- **Stated goal**: Reproduce the records below exactly as given.

- **Material shown**:
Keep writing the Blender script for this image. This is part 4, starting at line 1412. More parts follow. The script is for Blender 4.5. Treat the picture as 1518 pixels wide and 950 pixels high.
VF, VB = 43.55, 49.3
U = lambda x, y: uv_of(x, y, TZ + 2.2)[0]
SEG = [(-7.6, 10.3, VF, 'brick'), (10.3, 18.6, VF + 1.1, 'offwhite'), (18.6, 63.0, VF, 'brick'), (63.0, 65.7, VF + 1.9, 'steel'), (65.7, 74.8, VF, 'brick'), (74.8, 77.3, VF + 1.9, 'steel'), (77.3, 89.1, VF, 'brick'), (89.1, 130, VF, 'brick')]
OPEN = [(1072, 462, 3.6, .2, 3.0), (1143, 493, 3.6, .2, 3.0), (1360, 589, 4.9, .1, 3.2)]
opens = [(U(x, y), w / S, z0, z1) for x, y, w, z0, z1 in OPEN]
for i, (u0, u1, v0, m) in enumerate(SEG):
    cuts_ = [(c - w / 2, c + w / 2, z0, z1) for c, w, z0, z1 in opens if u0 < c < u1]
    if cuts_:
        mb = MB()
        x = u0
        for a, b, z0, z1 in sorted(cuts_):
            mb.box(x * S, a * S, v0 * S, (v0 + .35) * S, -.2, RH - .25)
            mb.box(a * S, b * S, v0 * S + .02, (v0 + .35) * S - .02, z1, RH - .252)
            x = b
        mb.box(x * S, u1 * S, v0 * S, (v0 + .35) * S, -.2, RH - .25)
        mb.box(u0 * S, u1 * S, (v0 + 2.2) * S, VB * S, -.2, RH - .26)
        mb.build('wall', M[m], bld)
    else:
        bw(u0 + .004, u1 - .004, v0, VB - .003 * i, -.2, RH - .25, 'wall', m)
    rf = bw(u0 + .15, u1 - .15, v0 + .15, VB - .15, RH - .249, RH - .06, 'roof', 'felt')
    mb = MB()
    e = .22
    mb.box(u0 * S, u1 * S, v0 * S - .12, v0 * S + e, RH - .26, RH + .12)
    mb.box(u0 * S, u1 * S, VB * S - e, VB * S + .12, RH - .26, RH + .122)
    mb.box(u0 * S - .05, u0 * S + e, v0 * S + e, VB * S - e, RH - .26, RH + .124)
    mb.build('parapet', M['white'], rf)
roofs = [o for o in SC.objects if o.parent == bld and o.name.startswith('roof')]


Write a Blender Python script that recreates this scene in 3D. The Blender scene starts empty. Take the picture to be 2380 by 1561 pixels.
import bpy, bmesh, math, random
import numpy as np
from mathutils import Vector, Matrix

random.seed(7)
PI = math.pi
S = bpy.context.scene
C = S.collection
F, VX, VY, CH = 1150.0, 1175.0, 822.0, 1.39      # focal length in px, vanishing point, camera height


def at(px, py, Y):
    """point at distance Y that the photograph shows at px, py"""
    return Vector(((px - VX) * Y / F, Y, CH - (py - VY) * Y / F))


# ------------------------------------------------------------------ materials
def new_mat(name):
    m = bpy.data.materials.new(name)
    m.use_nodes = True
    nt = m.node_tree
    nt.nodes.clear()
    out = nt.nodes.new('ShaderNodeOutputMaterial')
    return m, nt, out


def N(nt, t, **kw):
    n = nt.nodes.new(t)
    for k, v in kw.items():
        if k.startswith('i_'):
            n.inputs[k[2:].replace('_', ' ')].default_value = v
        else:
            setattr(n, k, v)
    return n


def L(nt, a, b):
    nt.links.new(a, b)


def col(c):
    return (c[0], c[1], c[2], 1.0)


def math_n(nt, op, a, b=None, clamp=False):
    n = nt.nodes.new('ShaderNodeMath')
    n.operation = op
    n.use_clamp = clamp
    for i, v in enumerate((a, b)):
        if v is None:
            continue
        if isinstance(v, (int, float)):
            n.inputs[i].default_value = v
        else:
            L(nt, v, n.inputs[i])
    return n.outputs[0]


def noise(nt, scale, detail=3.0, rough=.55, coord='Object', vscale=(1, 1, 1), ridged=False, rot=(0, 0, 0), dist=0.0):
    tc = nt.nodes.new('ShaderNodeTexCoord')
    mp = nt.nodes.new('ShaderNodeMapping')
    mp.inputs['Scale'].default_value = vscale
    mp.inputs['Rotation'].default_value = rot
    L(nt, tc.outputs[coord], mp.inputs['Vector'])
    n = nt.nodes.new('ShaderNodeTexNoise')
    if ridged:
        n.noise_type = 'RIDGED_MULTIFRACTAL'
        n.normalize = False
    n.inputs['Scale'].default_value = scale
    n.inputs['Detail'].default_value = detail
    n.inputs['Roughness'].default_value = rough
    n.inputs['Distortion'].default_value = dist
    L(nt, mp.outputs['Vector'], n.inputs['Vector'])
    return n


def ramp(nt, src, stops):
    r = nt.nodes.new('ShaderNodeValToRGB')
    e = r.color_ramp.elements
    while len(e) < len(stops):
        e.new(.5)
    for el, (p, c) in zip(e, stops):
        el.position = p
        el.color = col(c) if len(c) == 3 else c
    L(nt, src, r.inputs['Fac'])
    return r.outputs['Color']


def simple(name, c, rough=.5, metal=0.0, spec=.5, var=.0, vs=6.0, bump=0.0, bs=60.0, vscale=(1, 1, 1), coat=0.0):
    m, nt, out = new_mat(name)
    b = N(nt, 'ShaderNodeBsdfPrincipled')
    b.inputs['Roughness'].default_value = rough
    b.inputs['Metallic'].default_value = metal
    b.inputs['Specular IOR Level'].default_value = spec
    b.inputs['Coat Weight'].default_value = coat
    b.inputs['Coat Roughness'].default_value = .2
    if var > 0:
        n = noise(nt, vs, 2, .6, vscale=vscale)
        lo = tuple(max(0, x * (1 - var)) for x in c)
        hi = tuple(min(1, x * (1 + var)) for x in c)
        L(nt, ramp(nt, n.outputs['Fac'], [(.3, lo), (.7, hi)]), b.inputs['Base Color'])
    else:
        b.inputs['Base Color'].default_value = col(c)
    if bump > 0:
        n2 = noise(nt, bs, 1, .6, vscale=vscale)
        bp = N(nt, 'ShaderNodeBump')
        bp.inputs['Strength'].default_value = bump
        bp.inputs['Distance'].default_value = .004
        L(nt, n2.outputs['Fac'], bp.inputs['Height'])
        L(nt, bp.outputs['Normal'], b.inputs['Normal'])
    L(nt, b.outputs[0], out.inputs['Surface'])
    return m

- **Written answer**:
Keep writing the Blender script for this image. This is part 4, starting at line 1412. More parts follow. The script is for Blender 4.5. Treat the picture as 1518 pixels wide and 950 pixels high.
VF, VB = 43.55, 49.3
U = lambda x, y: uv_of(x, y, TZ + 2.2)[0]
SEG = [(-7.6, 10.3, VF, 'brick'), (10.3, 18.6, VF + 1.1, 'offwhite'), (18.6, 63.0, VF, 'brick'), (63.0, 65.7, VF + 1.9, 'steel'), (65.7, 74.8, VF, 'brick'), (74.8, 77.3, VF + 1.9, 'steel'), (77.3, 89.1, VF, 'brick'), (89.1, 130, VF, 'brick')]
OPEN = [(1072, 462, 3.6, .2, 3.0), (1143, 493, 3.6, .2, 3.0), (1360, 589, 4.9, .1, 3.2)]
opens = [(U(x, y), w / S, z0, z1) for x, y, w, z0, z1 in OPEN]
for i, (u0, u1, v0, m) in enumerate(SEG):
    cuts_ = [(c - w / 2, c + w / 2, z0, z1) for c, w, z0, z1 in opens if u0 < c < u1]
    if cuts_:
        mb = MB()
        x = u0
        for a, b, z0, z1 in sorted(cuts_):
            mb.box(x * S, a * S, v0 * S, (v0 + .35) * S, -.2, RH - .25)
            mb.box(a * S, b * S, v0 * S + .02, (v0 + .35) * S - .02, z1, RH - .252)
            x = b
        mb.box(x * S, u1 * S, v0 * S, (v0 + .35) * S, -.2, RH - .25)
        mb.box(u0 * S, u1 * S, (v0 + 2.2) * S, VB * S, -.2, RH - .26)
        mb.build('wall', M[m], bld)
    else:
        bw(u0 + .004, u1 - .004, v0, VB - .003 * i, -.2, RH - .25, 'wall', m)
    rf = bw(u0 + .15, u1 - .15, v0 + .15, VB - .15, RH - .249, RH - .06, 'roof', 'felt')
    mb = MB()
    e = .22
    mb.box(u0 * S, u1 * S, v0 * S - .12, v0 * S + e, RH - .26, RH + .12)
    mb.box(u0 * S, u1 * S, VB * S - e, VB * S + .12, RH - .26, RH + .122)
    mb.box(u0 * S - .05, u0 * S + e, v0 * S + e, VB * S - e, RH - .26, RH + .124)
    mb.build('parapet', M['white'], rf)
roofs = [o for o in SC.objects if o.parent == bld and o.name.startswith('roof')]


Write a Blender Python script that recreates this scene in 3D. The Blender scene starts empty. Take the picture to be 2380 by 1561 pixels.
import bpy, bmesh, math, random
import numpy as np
from mathutils import Vector, Matrix

random.seed(7)
PI = math.pi
S = bpy.context.scene
C = S.collection
F, VX, VY, CH = 1150.0, 1175.0, 822.0, 1.39      # focal length in px, vanishing point, camera height


def at(px, py, Y):
    """point at distance Y that the photograph shows at px, py"""
    return Vector(((px - VX) * Y / F, Y, CH - (py - VY) * Y / F))


# ------------------------------------------------------------------ materials
def new_mat(name):
    m = bpy.data.materials.new(name)
    m.use_nodes = True
    nt = m.node_tree
    nt.nodes.clear()
    out = nt.nodes.new('ShaderNodeOutputMaterial')
    return m, nt, out


def N(nt, t, **kw):
    n = nt.nodes.new(t)
    for k, v in kw.items():
        if k.startswith('i_'):
            n.inputs[k[2:].replace('_', ' ')].default_value = v
        else:
            setattr(n, k, v)
    return n


def L(nt, a, b):
    nt.links.new(a, b)


def col(c):
    return (c[0], c[1], c[2], 1.0)


def math_n(nt, op, a, b=None, clamp=False):
    n = nt.nodes.new('ShaderNodeMath')
    n.operation = op
    n.use_clamp = clamp
    for i, v in enumerate((a, b)):
        if v is None:
            continue
        if isinstance(v, (int, float)):
            n.inputs[i].default_value = v
        else:
            L(nt, v, n.inputs[i])
    return n.outputs[0]


def noise(nt, scale, detail=3.0, rough=.55, coord='Object', vscale=(1, 1, 1), ridged=False, rot=(0, 0, 0), dist=0.0):
    tc = nt.nodes.new('ShaderNodeTexCoord')
    mp = nt.nodes.new('ShaderNodeMapping')
    mp.inputs['Scale'].default_value = vscale
    mp.inputs['Rotation'].default_value = rot
    L(nt, tc.outputs[coord], mp.inputs['Vector'])
    n = nt.nodes.new('ShaderNodeTexNoise')
    if ridged:
        n.noise_type = 'RIDGED_MULTIFRACTAL'
        n.normalize = False
    n.inputs['Scale'].default_value = scale
    n.inputs['Detail'].default_value = detail
    n.inputs['Roughness'].default_value = rough
    n.inputs['Distortion'].default_value = dist
    L(nt, mp.outputs['Vector'], n.inputs['Vector'])
    return n


def ramp(nt, src, stops):
    r = nt.nodes.new('ShaderNodeValToRGB')
    e = r.color_ramp.elements
    while len(e) < len(stops):
        e.new(.5)
    for el, (p, c) in zip(e, stops):
        el.position = p
        el.color = col(c) if len(c) == 3 else c
    L(nt, src, r.inputs['Fac'])
    return r.outputs['Color']


def simple(name, c, rough=.5, metal=0.0, spec=.5, var=.0, vs=6.0, bump=0.0, bs=60.0, vscale=(1, 1, 1), coat=0.0):
    m, nt, out = new_mat(name)
    b = N(nt, 'ShaderNodeBsdfPrincipled')
    b.inputs['Roughness'].default_value = rough
    b.inputs['Metallic'].default_value = metal
    b.inputs['Specular IOR Level'].default_value = spec
    b.inputs['Coat Weight'].default_value = coat
    b.inputs['Coat Roughness'].default_value = .2
    if var > 0:
        n = noise(nt, vs, 2, .6, vscale=vscale)
        lo = tuple(max(0, x * (1 - var)) for x in c)
        hi = tuple(min(1, x * (1 + var)) for x in c)
        L(nt, ramp(nt, n.outputs['Fac'], [(.3, lo), (.7, hi)]), b.inputs['Base Color'])
    else:
        b.inputs['Base Color'].default_value = col(c)
    if bump > 0:
        n2 = noise(nt, bs, 1, .6, vscale=vscale)
        bp = N(nt, 'ShaderNodeBump')
        bp.inputs['Strength'].default_value = bump
        bp.inputs['Distance'].default_value = .004
        L(nt, n2.outputs['Fac'], bp.inputs['Height'])
        L(nt, bp.outputs['Normal'], b.inputs['Normal'])
    L(nt, b.outputs[0], out.inputs['Surface'])
    return m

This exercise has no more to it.